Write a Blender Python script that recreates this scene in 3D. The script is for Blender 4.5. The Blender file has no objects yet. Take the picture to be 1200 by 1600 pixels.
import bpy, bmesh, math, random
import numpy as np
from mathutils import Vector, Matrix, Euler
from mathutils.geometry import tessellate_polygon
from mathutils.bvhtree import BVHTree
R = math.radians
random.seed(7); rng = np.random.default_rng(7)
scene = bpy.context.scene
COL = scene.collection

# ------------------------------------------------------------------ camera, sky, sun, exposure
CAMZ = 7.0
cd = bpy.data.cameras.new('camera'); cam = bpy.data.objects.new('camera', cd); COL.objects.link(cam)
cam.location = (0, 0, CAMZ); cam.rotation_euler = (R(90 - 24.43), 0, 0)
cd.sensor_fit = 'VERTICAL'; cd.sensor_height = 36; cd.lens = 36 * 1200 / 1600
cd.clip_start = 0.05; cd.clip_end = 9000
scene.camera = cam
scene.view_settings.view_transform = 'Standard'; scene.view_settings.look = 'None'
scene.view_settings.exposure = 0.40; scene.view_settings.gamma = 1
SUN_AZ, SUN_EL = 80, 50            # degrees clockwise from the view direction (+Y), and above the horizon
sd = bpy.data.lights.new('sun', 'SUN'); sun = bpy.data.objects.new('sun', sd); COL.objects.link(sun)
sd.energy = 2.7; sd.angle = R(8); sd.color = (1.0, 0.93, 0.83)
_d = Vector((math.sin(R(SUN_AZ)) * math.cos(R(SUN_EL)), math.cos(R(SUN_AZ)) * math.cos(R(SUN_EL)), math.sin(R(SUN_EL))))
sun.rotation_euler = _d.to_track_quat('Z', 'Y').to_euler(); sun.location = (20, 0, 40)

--

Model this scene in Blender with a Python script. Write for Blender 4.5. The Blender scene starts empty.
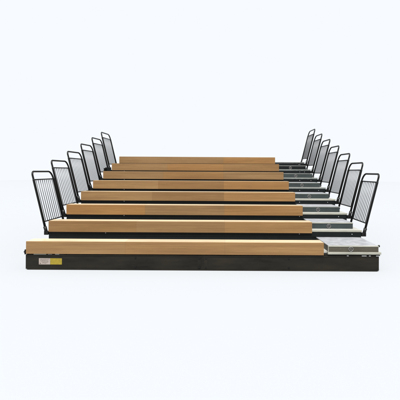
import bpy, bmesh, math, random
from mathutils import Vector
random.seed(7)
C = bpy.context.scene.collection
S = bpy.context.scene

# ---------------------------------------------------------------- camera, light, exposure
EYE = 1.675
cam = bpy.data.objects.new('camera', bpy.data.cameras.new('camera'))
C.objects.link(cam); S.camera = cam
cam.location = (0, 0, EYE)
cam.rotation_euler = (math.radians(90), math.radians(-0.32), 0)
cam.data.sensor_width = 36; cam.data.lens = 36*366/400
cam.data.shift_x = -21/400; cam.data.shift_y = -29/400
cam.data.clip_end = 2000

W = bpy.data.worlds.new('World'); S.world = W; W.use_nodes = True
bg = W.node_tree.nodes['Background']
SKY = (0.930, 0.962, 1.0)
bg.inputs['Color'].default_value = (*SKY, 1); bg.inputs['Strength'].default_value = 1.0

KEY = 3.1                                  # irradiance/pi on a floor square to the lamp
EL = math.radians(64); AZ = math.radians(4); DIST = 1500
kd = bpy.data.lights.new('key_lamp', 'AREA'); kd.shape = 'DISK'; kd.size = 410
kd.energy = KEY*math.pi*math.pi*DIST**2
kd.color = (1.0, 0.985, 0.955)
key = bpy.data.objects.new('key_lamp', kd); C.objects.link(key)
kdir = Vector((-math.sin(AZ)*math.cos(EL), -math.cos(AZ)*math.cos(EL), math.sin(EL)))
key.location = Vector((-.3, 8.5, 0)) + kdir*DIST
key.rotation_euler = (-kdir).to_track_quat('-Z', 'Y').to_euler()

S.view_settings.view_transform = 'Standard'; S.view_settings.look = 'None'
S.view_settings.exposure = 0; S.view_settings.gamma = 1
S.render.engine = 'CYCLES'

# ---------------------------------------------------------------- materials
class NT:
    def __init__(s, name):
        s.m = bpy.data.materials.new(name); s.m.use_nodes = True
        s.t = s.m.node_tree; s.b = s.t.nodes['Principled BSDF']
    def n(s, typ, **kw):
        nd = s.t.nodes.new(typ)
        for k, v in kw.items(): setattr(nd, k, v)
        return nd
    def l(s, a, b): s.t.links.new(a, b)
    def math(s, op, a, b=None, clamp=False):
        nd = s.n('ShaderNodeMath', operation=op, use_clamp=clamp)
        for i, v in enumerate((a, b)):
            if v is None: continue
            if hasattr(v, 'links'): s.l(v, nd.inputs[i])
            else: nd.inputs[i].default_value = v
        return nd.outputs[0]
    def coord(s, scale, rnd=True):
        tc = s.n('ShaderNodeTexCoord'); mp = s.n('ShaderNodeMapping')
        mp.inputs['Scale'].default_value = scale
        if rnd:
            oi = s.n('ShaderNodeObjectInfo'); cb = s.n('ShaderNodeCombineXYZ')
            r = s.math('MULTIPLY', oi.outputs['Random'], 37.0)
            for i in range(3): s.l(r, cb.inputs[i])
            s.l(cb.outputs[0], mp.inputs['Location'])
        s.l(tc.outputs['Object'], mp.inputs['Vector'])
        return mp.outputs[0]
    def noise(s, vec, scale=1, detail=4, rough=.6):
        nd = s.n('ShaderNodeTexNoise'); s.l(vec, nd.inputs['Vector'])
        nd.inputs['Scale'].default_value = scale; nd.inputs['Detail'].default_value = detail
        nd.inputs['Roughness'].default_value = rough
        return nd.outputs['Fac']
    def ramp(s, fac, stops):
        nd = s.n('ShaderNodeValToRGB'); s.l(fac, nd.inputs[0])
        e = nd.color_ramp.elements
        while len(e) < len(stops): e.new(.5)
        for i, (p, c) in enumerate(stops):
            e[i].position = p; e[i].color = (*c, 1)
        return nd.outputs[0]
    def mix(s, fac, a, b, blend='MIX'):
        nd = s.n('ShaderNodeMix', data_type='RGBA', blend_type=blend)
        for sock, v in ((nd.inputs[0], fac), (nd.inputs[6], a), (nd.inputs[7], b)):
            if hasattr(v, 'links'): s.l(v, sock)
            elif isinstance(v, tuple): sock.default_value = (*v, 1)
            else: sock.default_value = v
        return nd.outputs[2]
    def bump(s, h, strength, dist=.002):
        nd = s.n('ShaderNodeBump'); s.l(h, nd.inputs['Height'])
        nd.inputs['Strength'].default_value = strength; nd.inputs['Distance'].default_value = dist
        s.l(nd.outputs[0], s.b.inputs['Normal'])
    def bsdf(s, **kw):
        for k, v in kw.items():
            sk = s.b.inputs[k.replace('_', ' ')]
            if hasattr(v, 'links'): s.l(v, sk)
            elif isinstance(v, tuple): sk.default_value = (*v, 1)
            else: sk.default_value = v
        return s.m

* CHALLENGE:
Copy the lines above exactly, starting at the one with "Model this scene" and ending at the one with "bg.inputs['Color'].default_value = (*SKY, 1);", both included. Leave out any pictures and add nothing else.

* CORRECT RESPONSE:
Model this scene in Blender with a Python script. Write for Blender 4.5. The Blender scene starts empty.
import bpy, bmesh, math, random
from mathutils import Vector
random.seed(7)
C = bpy.context.scene.collection
S = bpy.context.scene

# ---------------------------------------------------------------- camera, light, exposure
EYE = 1.675
cam = bpy.data.objects.new('camera', bpy.data.cameras.new('camera'))
C.objects.link(cam); S.camera = cam
cam.location = (0, 0, EYE)
cam.rotation_euler = (math.radians(90), math.radians(-0.32), 0)
cam.data.sensor_width = 36; cam.data.lens = 36*366/400
cam.data.shift_x = -21/400; cam.data.shift_y = -29/400
cam.data.clip_end = 2000

W = bpy.data.worlds.new('World'); S.world = W; W.use_nodes = True
bg = W.node_tree.nodes['Background']
SKY = (0.930, 0.962, 1.0)
bg.inputs['Color'].default_value = (*SKY, 1); bg.inputs['Strength'].default_value = 1.0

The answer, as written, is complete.